# Entries provided
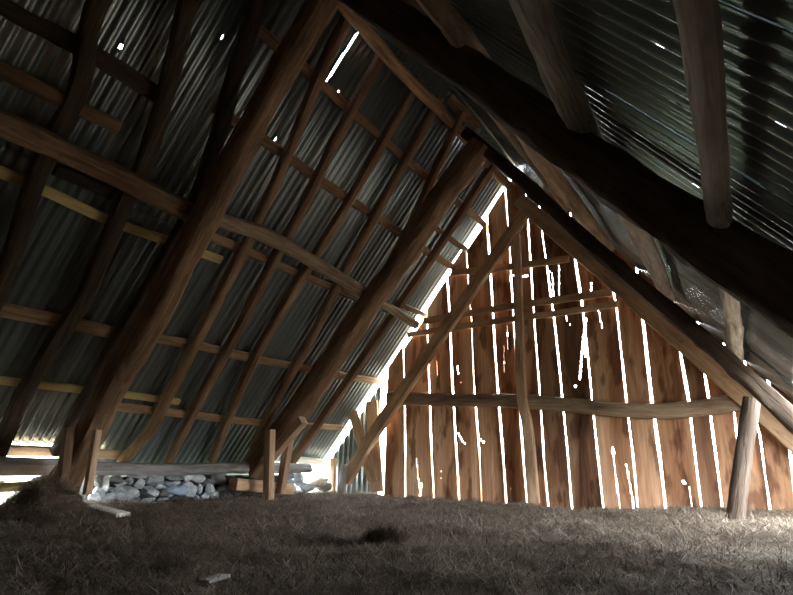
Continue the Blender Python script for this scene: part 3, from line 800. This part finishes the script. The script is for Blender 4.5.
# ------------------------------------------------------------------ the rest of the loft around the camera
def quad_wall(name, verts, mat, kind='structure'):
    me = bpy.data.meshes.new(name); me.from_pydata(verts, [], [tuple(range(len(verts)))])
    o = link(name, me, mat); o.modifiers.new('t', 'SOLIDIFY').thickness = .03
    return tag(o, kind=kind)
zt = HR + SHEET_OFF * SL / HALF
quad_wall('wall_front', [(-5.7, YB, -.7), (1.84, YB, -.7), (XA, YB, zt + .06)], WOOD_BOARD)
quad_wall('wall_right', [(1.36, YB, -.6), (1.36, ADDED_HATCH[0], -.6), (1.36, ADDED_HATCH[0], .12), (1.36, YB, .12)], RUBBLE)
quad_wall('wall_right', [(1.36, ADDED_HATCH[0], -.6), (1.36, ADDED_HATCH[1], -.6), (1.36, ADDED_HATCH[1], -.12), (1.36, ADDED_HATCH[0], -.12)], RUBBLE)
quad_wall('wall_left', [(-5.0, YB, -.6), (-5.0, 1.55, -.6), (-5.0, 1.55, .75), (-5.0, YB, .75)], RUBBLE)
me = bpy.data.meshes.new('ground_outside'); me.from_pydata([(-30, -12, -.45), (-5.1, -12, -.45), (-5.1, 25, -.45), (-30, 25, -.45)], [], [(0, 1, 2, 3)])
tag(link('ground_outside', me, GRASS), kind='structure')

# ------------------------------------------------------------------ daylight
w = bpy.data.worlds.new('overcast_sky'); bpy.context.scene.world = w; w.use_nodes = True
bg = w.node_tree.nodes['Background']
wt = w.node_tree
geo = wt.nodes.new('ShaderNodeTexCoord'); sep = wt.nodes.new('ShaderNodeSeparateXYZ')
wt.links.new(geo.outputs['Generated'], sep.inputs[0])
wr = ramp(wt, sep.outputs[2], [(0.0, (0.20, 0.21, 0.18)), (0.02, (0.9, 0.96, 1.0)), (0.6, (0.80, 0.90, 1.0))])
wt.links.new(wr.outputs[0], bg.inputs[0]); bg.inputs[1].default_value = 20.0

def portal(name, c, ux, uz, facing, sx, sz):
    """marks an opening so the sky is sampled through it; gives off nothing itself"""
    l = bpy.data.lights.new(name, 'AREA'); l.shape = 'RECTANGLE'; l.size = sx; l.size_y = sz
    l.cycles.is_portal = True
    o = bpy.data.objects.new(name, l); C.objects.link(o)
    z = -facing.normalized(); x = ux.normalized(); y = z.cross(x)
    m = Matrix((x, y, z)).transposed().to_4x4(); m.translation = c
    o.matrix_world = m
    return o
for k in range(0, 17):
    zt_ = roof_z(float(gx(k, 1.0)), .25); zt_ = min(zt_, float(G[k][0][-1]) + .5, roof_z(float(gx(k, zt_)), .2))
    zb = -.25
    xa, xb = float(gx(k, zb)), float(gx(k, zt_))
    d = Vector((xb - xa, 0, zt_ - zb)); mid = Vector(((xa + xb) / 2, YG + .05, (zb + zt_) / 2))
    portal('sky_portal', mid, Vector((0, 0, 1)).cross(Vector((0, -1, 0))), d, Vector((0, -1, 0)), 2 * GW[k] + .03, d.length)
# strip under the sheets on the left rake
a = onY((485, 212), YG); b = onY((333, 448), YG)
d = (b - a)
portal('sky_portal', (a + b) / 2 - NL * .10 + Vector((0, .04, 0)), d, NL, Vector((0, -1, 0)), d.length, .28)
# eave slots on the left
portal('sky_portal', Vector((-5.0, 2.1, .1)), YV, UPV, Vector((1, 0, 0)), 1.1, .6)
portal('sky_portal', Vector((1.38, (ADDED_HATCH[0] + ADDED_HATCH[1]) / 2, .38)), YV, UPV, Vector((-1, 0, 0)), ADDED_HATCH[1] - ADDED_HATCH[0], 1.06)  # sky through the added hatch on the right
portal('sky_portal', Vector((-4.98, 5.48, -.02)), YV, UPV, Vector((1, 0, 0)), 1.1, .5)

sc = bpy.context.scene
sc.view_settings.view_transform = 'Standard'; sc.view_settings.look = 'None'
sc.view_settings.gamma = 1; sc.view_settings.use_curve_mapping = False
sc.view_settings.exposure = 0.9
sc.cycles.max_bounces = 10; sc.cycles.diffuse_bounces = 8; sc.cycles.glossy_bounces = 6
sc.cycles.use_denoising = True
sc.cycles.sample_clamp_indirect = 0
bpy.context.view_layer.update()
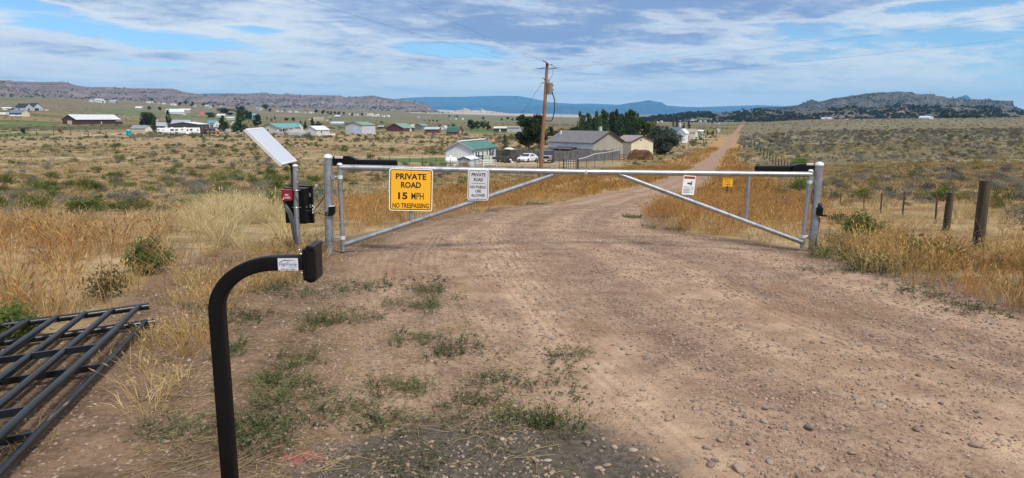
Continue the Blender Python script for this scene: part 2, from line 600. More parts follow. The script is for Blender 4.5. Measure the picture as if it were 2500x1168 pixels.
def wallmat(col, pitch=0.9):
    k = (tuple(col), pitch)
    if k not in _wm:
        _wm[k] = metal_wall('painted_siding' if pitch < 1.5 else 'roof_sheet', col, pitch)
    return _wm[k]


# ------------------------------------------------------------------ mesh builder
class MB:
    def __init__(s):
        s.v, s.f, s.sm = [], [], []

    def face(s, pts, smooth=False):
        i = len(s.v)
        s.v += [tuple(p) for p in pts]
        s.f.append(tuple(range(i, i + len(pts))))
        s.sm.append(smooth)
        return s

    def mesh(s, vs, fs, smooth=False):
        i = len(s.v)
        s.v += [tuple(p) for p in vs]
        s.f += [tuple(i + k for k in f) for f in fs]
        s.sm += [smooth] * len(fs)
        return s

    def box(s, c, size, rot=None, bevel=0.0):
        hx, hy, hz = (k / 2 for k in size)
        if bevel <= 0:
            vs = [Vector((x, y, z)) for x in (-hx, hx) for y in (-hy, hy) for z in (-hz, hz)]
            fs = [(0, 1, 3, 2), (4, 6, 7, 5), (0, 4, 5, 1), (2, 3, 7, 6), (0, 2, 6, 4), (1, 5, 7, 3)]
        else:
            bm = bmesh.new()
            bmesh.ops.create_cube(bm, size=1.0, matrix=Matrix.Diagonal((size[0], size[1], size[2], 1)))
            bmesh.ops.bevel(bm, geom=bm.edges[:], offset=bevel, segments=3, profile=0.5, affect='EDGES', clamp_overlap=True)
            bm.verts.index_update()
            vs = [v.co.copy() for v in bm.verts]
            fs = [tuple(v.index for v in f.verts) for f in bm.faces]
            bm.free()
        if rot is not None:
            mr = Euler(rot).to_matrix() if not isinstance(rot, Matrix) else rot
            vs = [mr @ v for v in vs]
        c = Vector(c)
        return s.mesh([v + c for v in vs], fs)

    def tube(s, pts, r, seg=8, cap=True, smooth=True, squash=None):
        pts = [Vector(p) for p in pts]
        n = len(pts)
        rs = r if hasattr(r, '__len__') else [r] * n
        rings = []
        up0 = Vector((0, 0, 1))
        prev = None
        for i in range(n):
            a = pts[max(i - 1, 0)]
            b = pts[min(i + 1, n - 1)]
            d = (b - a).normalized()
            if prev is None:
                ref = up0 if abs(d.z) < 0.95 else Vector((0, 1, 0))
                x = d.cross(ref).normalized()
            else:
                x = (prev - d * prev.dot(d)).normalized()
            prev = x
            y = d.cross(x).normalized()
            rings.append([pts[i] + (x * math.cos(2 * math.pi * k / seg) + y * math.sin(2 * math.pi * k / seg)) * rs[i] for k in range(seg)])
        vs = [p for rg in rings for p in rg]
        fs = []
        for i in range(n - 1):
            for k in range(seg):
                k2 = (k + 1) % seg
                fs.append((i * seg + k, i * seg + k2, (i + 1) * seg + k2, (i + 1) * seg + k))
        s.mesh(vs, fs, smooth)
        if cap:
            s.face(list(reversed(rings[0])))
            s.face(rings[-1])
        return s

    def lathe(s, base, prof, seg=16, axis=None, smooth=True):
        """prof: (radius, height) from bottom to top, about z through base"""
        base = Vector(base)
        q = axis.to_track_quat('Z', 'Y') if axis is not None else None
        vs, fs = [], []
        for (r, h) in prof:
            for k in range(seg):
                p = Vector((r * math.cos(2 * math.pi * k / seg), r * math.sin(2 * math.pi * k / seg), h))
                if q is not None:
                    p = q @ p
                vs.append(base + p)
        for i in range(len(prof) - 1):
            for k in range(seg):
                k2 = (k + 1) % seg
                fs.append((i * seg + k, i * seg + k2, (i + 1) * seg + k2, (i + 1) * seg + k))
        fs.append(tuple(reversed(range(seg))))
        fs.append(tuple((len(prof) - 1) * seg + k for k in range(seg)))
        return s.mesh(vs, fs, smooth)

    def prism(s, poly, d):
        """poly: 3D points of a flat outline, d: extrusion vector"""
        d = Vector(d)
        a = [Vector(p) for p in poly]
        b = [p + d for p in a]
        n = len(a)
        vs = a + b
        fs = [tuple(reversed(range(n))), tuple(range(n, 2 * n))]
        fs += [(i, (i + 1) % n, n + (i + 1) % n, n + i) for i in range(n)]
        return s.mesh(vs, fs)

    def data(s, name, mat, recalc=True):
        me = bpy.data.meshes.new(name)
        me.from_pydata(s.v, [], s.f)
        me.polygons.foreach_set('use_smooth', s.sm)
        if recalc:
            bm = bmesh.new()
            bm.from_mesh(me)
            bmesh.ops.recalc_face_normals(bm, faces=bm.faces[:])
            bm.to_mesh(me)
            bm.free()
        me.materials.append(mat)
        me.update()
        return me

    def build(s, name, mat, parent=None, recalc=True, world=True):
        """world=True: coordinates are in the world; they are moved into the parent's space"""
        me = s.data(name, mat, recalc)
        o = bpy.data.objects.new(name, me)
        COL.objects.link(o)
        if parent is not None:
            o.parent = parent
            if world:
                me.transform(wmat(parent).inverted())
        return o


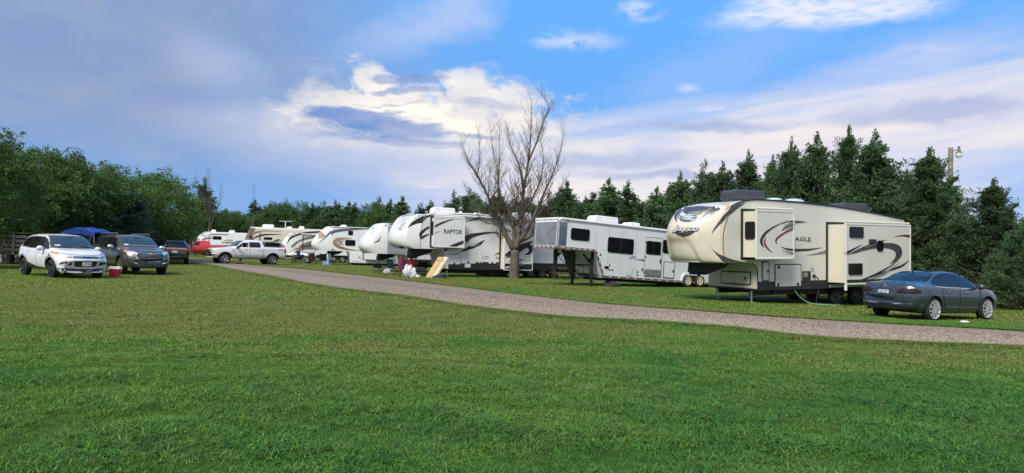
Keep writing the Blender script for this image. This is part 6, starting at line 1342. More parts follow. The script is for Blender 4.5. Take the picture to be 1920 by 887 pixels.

# Given problem
Take the lines above from the top of the records through the one with "tag(link('ground_outside', me, GRASS), kind='structure')" and repeat them exactly, without any pictures.

# Written solution
Continue the Blender Python script for this scene: part 3, from line 800. This part finishes the script. The script is for Blender 4.5.
# ------------------------------------------------------------------ the rest of the loft around the camera
def quad_wall(name, verts, mat, kind='structure'):
    me = bpy.data.meshes.new(name); me.from_pydata(verts, [], [tuple(range(len(verts)))])
    o = link(name, me, mat); o.modifiers.new('t', 'SOLIDIFY').thickness = .03
    return tag(o, kind=kind)
zt = HR + SHEET_OFF * SL / HALF
quad_wall('wall_front', [(-5.7, YB, -.7), (1.84, YB, -.7), (XA, YB, zt + .06)], WOOD_BOARD)
quad_wall('wall_right', [(1.36, YB, -.6), (1.36, ADDED_HATCH[0], -.6), (1.36, ADDED_HATCH[0], .12), (1.36, YB, .12)], RUBBLE)
quad_wall('wall_right', [(1.36, ADDED_HATCH[0], -.6), (1.36, ADDED_HATCH[1], -.6), (1.36, ADDED_HATCH[1], -.12), (1.36, ADDED_HATCH[0], -.12)], RUBBLE)
quad_wall('wall_left', [(-5.0, YB, -.6), (-5.0, 1.55, -.6), (-5.0, 1.55, .75), (-5.0, YB, .75)], RUBBLE)
me = bpy.data.meshes.new('ground_outside'); me.from_pydata([(-30, -12, -.45), (-5.1, -12, -.45), (-5.1, 25, -.45), (-30, 25, -.45)], [], [(0, 1, 2, 3)])
tag(link('ground_outside', me, GRASS), kind='structure')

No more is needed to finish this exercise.